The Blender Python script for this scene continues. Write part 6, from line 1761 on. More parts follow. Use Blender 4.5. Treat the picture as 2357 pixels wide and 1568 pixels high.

...

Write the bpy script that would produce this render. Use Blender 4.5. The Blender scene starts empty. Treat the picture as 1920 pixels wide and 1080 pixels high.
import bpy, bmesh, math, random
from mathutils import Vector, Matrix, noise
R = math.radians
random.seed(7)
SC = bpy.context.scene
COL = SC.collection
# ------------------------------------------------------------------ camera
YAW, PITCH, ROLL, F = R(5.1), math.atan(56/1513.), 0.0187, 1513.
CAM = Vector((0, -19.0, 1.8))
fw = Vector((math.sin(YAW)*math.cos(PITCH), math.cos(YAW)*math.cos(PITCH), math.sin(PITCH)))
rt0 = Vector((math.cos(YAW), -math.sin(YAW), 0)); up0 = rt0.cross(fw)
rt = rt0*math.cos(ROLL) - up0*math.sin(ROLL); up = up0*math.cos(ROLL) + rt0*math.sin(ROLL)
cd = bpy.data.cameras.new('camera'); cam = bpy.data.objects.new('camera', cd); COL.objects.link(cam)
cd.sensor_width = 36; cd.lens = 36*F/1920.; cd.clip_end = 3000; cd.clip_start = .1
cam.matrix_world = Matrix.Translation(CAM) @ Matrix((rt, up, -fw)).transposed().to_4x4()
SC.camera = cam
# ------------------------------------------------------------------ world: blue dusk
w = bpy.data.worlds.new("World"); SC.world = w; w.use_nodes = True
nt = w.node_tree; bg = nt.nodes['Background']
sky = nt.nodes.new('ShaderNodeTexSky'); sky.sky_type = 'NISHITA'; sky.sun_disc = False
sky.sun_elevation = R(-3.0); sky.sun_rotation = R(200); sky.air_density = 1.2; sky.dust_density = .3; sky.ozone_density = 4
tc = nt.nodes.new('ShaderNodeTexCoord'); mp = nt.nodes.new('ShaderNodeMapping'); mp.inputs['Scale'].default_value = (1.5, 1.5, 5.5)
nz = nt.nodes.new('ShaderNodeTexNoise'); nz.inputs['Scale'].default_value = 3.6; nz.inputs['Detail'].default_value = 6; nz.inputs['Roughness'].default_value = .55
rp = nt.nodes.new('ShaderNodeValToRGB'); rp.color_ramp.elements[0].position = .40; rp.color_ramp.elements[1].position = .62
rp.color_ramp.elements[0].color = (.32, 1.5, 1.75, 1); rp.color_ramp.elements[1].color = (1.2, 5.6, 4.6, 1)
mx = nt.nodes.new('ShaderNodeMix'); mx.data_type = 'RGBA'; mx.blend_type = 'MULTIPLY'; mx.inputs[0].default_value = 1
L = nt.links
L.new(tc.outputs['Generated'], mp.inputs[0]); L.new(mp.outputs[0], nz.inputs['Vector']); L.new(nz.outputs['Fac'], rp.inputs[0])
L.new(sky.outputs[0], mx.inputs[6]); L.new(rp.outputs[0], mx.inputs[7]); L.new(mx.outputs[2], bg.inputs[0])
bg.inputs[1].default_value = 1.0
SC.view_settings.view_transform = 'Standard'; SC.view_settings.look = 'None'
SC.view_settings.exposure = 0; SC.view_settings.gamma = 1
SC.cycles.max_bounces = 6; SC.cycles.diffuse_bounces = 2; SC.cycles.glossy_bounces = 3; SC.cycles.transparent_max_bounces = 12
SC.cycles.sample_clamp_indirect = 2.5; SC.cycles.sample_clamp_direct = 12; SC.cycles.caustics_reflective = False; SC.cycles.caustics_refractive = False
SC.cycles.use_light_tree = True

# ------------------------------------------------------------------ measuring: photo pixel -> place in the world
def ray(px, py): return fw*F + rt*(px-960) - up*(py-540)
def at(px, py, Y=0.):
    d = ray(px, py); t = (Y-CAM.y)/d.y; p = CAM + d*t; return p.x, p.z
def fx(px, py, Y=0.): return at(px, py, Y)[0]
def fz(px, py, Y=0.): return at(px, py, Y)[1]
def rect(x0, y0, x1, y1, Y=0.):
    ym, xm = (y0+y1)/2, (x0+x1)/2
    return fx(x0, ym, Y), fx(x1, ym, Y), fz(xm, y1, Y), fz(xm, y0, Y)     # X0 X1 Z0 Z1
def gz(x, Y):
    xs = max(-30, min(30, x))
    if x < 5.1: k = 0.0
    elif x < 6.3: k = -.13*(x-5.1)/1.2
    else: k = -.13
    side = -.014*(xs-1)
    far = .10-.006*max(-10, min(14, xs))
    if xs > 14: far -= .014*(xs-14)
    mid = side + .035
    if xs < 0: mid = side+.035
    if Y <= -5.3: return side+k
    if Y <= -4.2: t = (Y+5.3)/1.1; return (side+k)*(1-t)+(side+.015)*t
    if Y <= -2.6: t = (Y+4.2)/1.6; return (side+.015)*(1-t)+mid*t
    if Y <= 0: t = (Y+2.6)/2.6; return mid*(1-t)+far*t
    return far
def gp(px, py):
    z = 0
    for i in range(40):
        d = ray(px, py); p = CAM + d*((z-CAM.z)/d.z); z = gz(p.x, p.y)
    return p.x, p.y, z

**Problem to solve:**
Copy out all lines above that include the string "scene".

**Exercise answer:**
The Blender Python script for this scene continues. Write part 6, from line 1761 on. More parts follow. Use Blender 4.5. Treat the picture as 2357 pixels wide and 1568 pixels high.
Write the bpy script that would produce this render. Use Blender 4.5. The Blender scene starts empty. Treat the picture as 1920 pixels wide and 1080 pixels high.
SC = bpy.context.scene